NIMH – Black Silences
(Naked Lunch, 2015)
Reduce dalla stimolante esperienza di Twist Of Fate, Giuseppe Verticchio torna a rivestirsi dell’abituale alias Nimh, ritrovando oltre un’ora di rumorose elucubrazioni chitarristiche, originariamente registrate tra il 2010 e 2011 ma che solo ora vedono la luce.
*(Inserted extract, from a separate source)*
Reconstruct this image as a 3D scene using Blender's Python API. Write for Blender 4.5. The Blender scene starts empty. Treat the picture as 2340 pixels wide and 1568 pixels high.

Di luce, tuttavia ve n’è ben poca, a livello di suggestioni nelle tre lunghe tracce di “Black Silences”, che fin dal titolo mette ben in chiaro il contenuto del lavoro, che si attesta dalle parti dei recessi più cupi della produzione dell’artista romano.
Due brani di circa diciotto minuti l’uno e la loro ideale sommatoria di trentacinque costituiscono l’itinerario sonoro proposto da Verticchio nel corso di “Black Silence”. La prima tappa del suo claustrofobico viaggio attraverso profondità oscure e sinistramente risuonanti è anche quella più maestosa e dotata di snodi compositivi, che si svolgono tra cattedrali di rumore, ronzii e correnti di elettricità statica degne di riconosciuti maestri quali Tim Hecker o Lawrence English, ai quali Verticchio mostra di avere ben poco da invidiare.
L’approccio dell’artista romano è comunque estremamente diretto ed esente da compromessi: lo dimostra appieno il carattere monolitico della sua seconda declinazione del tema portante del lavoro, dall’incedere granitico su iterazioni sferraglianti, pronte a sciogliersi nel soverchiante magma sonoro del movimento finale, nel quale pesanti oscillazioni accompagnano diversi gradi di saturazione dronica.
Al termine del viaggio non c’è luce né ritorno in superficie: solo le frequenze riecheggianti di un silenzio rumoroso, nero come la pece, dal quale le stelle restano distanti, eppure possono ben essere immaginate sulle ali di un suono tanto angoscioso quanto affascinante.